Published online by Cambridge University Press: 09 March 2018
Materials chemistry was in its infancy when I started my independent research efforts in India after returning from the United States in the late 1950s. I have investigated phase transformations of TiO2 and CsCl, and also carried out defect calculations. While working on rare-earth oxides, I made TbO2 and PrO2 by a simple solution route; this is probably an early example of chimie douce (soft chemistry). I started working on transition-metal oxides by building simple instruments, including a thermobalance and furnaces. In 1987, we were able to fully characterize the first liquid N2 superconductor (YBa2Cu3O7) using a home-built AC susceptometer. Oxides have been of great interest to me because of the variety of phenomena exhibited by them. I have studied various aspects of transition-metal oxides, including metal-insulator transitions, colossal magnetoresistance, and multiferroics. The last two decades have included research on synthesis, characterization, and properties of various nanomaterials, and in particular, two-dimensional nanosheets (graphene and its inorganic analogues). Two-dimensional sheets and other nanomaterials have been covalently cross-linked to derive new materials with novel properties. Work on water splitting and reduction of CO2, besides using aliovalent anion substitution to generate novel inorganics (Zn2NF in place of ZnO), has also been conducted.

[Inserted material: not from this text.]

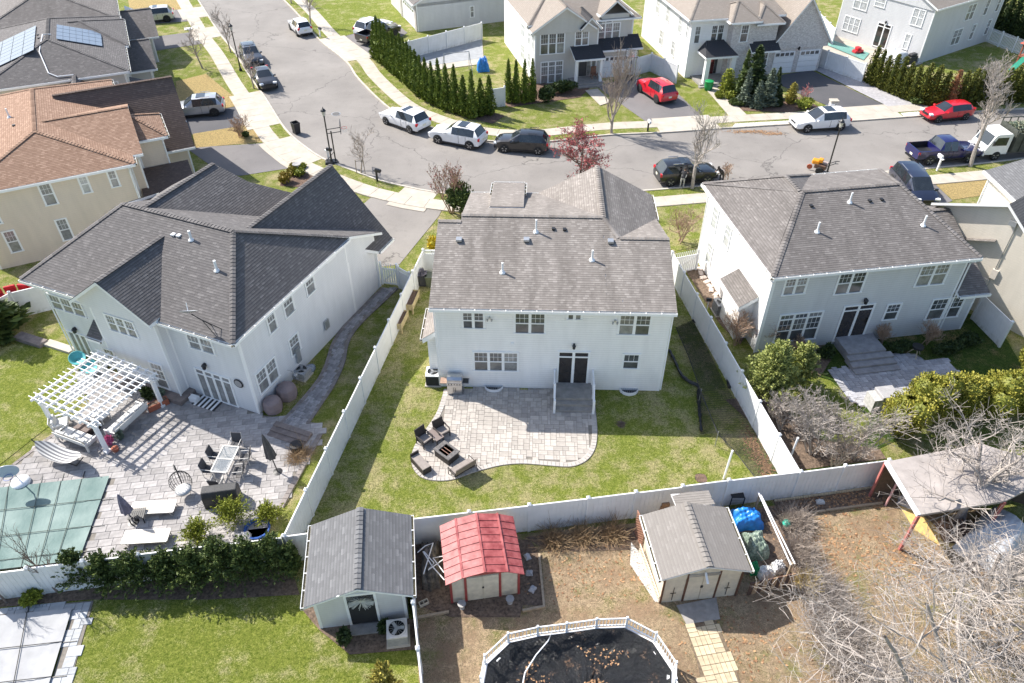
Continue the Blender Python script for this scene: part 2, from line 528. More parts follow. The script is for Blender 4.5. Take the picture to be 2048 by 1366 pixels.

The following article is based on the Von Hippel Award presentation given by C.N.R. Rao at the 2017 Materials Research Society Fall Meeting in Boston, Mass. Rao was recognized “for his immense interdisciplinary contributions to the development of novel functional materials, including magnetic and electronic properties of transition-metal oxides, nanomaterials such as fullerenes, graphene and two-dimensional inorganic solids, and superconductivity and colossal magnetoresistance in rare-earth cuprates and manganates.”